> [What to work on]:
Every line below is to be copied exactly, with the pictures left out.

> [Information supplied]:
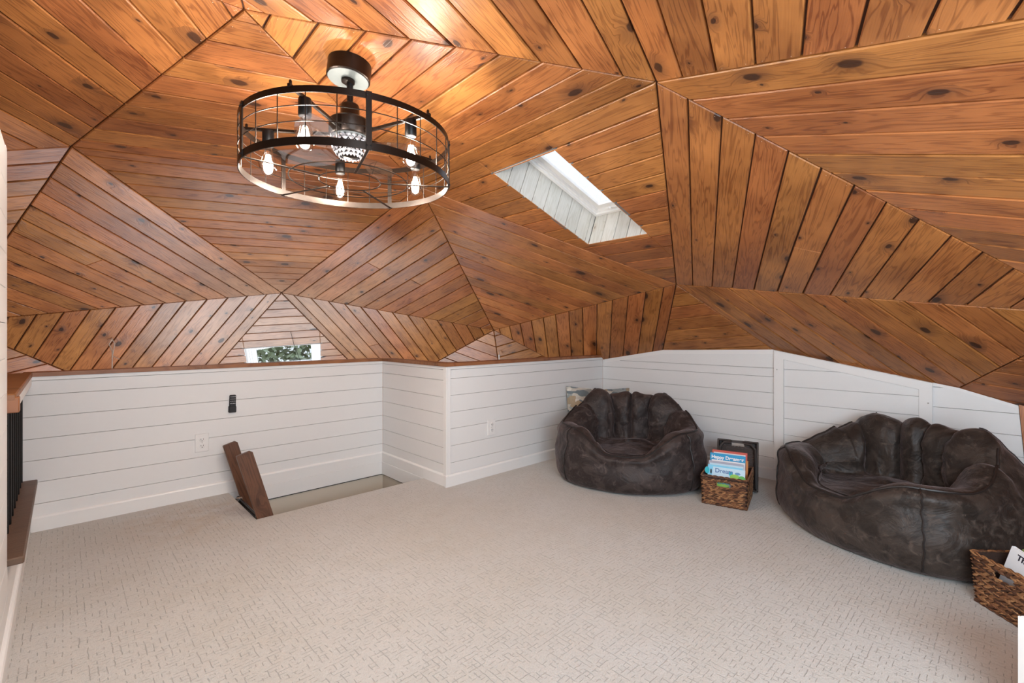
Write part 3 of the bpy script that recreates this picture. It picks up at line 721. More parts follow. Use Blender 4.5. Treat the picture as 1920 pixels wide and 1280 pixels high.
# wooden cap over the half walls
def slab(name, pts, z0, z1, mat, lab, ins=.003):
    m = MB(); n = len(pts)
    m.add([(x, y, z) for z in (z0, z1) for x, y in pts], [tuple(range(n))[::-1], tuple(range(n, 2 * n))] + [(i, (i + 1) % n, n + (i + 1) % n, n + i) for i in range(n)])
    o = m.build(name, mat); tag(o, lab, 'trim', None, 'structure'); return o
zc0, zc1 = TOPW, TOPW + .023; ov = .016
slab('trim_1', [(-.16, YL - ov), (XR1 - ov, YL - ov), (XR1 - ov, YL + .09), (-.16, YL + .09)], zc0, zc1, M['cap'], 'brown wooden cap on the half wall behind the stair opening')
slab('trim_2', [(XR1 - ov, YL - ov), (XR1 - ov, YC - ov), (XR1 + .09, YC + .09), (XR1 + .09, YL - ov)], zc0, zc1, M['cap'], 'brown wooden cap on the short half wall facing left')
xe = 3.861
slab('trim_3', [(XR1 - ov, YC - ov), (xe, YC - ov), (xe, YC + .09), (XR1 + .09, YC + .09)], zc0, zc1, M['cap'], 'brown wooden cap on the half wall behind the left beanbag')

# ------------------------------------------------------------------ floor with the stair opening
xs = [-.15, HX0, XR1, XW]; ys = [-1.6, HY0 - .28, HY0, YL]
xs = [XN, HX0, XR1, XW]; ys = [-1.6, YC, HY0, YL]
m = MB()
for i in range(3):
    for j in range(3):
        if i == 2 and j > 0: continue
        if i == 1 and j == 2: continue
        x0, x1, y0, y1 = xs[i], xs[i + 1], ys[j], ys[j + 1]
        m.box(((x0 + x1) / 2, (y0 + y1) / 2, -.006), (x1 - x0, y1 - y0, .012))
fl = m.build('floor', M['carpet'], fix=False); tag(fl, 'beige patterned cut loop carpet of the loft', 'floor', None, 'structure')
m = MB()
for i in range(3):
    for j in range(3):
        if (i == 2 and j > 0) or (i == 1 and j == 2): continue
        x0, x1, y0, y1 = xs[i], xs[i + 1], ys[j], ys[j + 1]
        m.box(((x0 + x1) / 2, (y0 + y1) / 2, -.13), (x1 - x0, y1 - y0, .23))
sf = m.build('floor_slab', M['drywall'], fl, fix=False)
# rough pile edge of the carpet at the opening
# stairwell walls below the floor
m = MB(); th = .05
m.box(((HX0 + XR1) / 2, YL + th / 2, -1.3), (XR1 - HX0 + .1, th, 2.4)); m.box((XR1 + th / 2, (HY0 + YL) / 2, -1.3), (th, YL - HY0, 2.4))
m.box(((HX0 + XR1) / 2, HY0 - th / 2, -1.37), (XR1 - HX0 + .1, th, 2.26)); m.box((HX0 - th / 2, (HY0 + YL) / 2, -1.37), (th, YL - HY0, 2.26))
sw = m.build('wall_stairwell', M['drywall'], fix=False); tag(sw, 'beige plaster walls of the stair opening below the carpet', 'wall', None, 'structure')
lf = MB().box((.45, 1.9, -2.45), (9.6, 9.6, .1)).build('floor', simple('lower_oak_floor', (.35, .26, .18), .5, 0, .05, 8, .2)); tag(lf, 'floor of the storey below, out of sight', 'floor', None, 'structure')
# ------------------------------------------------------------------ caged ceiling fan
def T(x, y, z): return Matrix.Translation((x, y, z))
FX, FY = .838, 1.834
fan = empty('caged_ceiling_fan', (FX, FY, 1.70)); tag(fan, 'black drum cage ceiling fan with five glowing bulbs, hung from the pine ceiling', 'ceiling fan')
def fp(o, p=None):
    o.parent = p or fan; return o
Z0 = 1.70; ZT = .19; RR = .393
nrmF = FR['ADF'][3]; pl = FR['ADF'][0]
zc = pl.z - ((FX - pl.x) * nrmF.x + (FY - pl.y) * nrmF.y) / nrmF.z - Z0      # ceiling height over the fan, local
dq = (-nrmF).to_track_quat('Z', 'Y').to_matrix().to_4x4()
cm = T(0, 0, zc) @ dq
canopy = fp(MB().lathe([(.0, -.066), (.078, -.066), (.084, -.062), (.084, 0), (.0, 0)], 48, cm, False).build('canopy', M['bronze'], None, True))
fp(MB().lathe([(0, -.0675), (.0785, -.0675), (.0785, -.0655)], 48, cm, False).build('canopy_plate', M['silver'], None, True), canopy)
fp(MB().lathe([(.022, -.012), (.026, -.010), (.026, 0), (.016, .004)], 24, cm @ T(0, 0, -.068), True).build('canopy_collar', M['bronze'], None, True), canopy)
fp(MB().tube([(0, 0, zc - .03), (0, 0, .30)], .0125, 16).build('down_rod', M['black'], None, True))
mot = fp(MB().lathe([(0, .325), (.014, .325), (.020, .318), (.034, .312), (.037, .304), (.037, .262), (.040, .258), (.074, .250), (.081, .243), (.081, .188), (.076, .182), (0, .182)], 40, None, False).build('motor', M['bronze'], None, True))
fp(MB().lathe([(.0, .1815), (.072, .1815), (.072, .178), (.0, .178)], 32, None, False).build('motor_trim', M['silver'], None, True), mot)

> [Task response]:
Write part 3 of the bpy script that recreates this picture. It picks up at line 721. More parts follow. Use Blender 4.5. Treat the picture as 1920 pixels wide and 1280 pixels high.
# wooden cap over the half walls
def slab(name, pts, z0, z1, mat, lab, ins=.003):
    m = MB(); n = len(pts)
    m.add([(x, y, z) for z in (z0, z1) for x, y in pts], [tuple(range(n))[::-1], tuple(range(n, 2 * n))] + [(i, (i + 1) % n, n + (i + 1) % n, n + i) for i in range(n)])
    o = m.build(name, mat); tag(o, lab, 'trim', None, 'structure'); return o
zc0, zc1 = TOPW, TOPW + .023; ov = .016
slab('trim_1', [(-.16, YL - ov), (XR1 - ov, YL - ov), (XR1 - ov, YL + .09), (-.16, YL + .09)], zc0, zc1, M['cap'], 'brown wooden cap on the half wall behind the stair opening')
slab('trim_2', [(XR1 - ov, YL - ov), (XR1 - ov, YC - ov), (XR1 + .09, YC + .09), (XR1 + .09, YL - ov)], zc0, zc1, M['cap'], 'brown wooden cap on the short half wall facing left')
xe = 3.861
slab('trim_3', [(XR1 - ov, YC - ov), (xe, YC - ov), (xe, YC + .09), (XR1 + .09, YC + .09)], zc0, zc1, M['cap'], 'brown wooden cap on the half wall behind the left beanbag')

# ------------------------------------------------------------------ floor with the stair opening
xs = [-.15, HX0, XR1, XW]; ys = [-1.6, HY0 - .28, HY0, YL]
xs = [XN, HX0, XR1, XW]; ys = [-1.6, YC, HY0, YL]
m = MB()
for i in range(3):
    for j in range(3):
        if i == 2 and j > 0: continue
        if i == 1 and j == 2: continue
        x0, x1, y0, y1 = xs[i], xs[i + 1], ys[j], ys[j + 1]
        m.box(((x0 + x1) / 2, (y0 + y1) / 2, -.006), (x1 - x0, y1 - y0, .012))
fl = m.build('floor', M['carpet'], fix=False); tag(fl, 'beige patterned cut loop carpet of the loft', 'floor', None, 'structure')
m = MB()
for i in range(3):
    for j in range(3):
        if (i == 2 and j > 0) or (i == 1 and j == 2): continue
        x0, x1, y0, y1 = xs[i], xs[i + 1], ys[j], ys[j + 1]
        m.box(((x0 + x1) / 2, (y0 + y1) / 2, -.13), (x1 - x0, y1 - y0, .23))
sf = m.build('floor_slab', M['drywall'], fl, fix=False)
# rough pile edge of the carpet at the opening
# stairwell walls below the floor
m = MB(); th = .05
m.box(((HX0 + XR1) / 2, YL + th / 2, -1.3), (XR1 - HX0 + .1, th, 2.4)); m.box((XR1 + th / 2, (HY0 + YL) / 2, -1.3), (th, YL - HY0, 2.4))
m.box(((HX0 + XR1) / 2, HY0 - th / 2, -1.37), (XR1 - HX0 + .1, th, 2.26)); m.box((HX0 - th / 2, (HY0 + YL) / 2, -1.37), (th, YL - HY0, 2.26))
sw = m.build('wall_stairwell', M['drywall'], fix=False); tag(sw, 'beige plaster walls of the stair opening below the carpet', 'wall', None, 'structure')
lf = MB().box((.45, 1.9, -2.45), (9.6, 9.6, .1)).build('floor', simple('lower_oak_floor', (.35, .26, .18), .5, 0, .05, 8, .2)); tag(lf, 'floor of the storey below, out of sight', 'floor', None, 'structure')
# ------------------------------------------------------------------ caged ceiling fan
def T(x, y, z): return Matrix.Translation((x, y, z))
FX, FY = .838, 1.834
fan = empty('caged_ceiling_fan', (FX, FY, 1.70)); tag(fan, 'black drum cage ceiling fan with five glowing bulbs, hung from the pine ceiling', 'ceiling fan')
def fp(o, p=None):
    o.parent = p or fan; return o
Z0 = 1.70; ZT = .19; RR = .393
nrmF = FR['ADF'][3]; pl = FR['ADF'][0]
zc = pl.z - ((FX - pl.x) * nrmF.x + (FY - pl.y) * nrmF.y) / nrmF.z - Z0      # ceiling height over the fan, local
dq = (-nrmF).to_track_quat('Z', 'Y').to_matrix().to_4x4()
cm = T(0, 0, zc) @ dq
canopy = fp(MB().lathe([(.0, -.066), (.078, -.066), (.084, -.062), (.084, 0), (.0, 0)], 48, cm, False).build('canopy', M['bronze'], None, True))
fp(MB().lathe([(0, -.0675), (.0785, -.0675), (.0785, -.0655)], 48, cm, False).build('canopy_plate', M['silver'], None, True), canopy)
fp(MB().lathe([(.022, -.012), (.026, -.010), (.026, 0), (.016, .004)], 24, cm @ T(0, 0, -.068), True).build('canopy_collar', M['bronze'], None, True), canopy)
fp(MB().tube([(0, 0, zc - .03), (0, 0, .30)], .0125, 16).build('down_rod', M['black'], None, True))
mot = fp(MB().lathe([(0, .325), (.014, .325), (.020, .318), (.034, .312), (.037, .304), (.037, .262), (.040, .258), (.074, .250), (.081, .243), (.081, .188), (.076, .182), (0, .182)], 40, None, False).build('motor', M['bronze'], None, True))
fp(MB().lathe([(.0, .1815), (.072, .1815), (.072, .178), (.0, .178)], 32, None, False).build('motor_trim', M['silver'], None, True), mot)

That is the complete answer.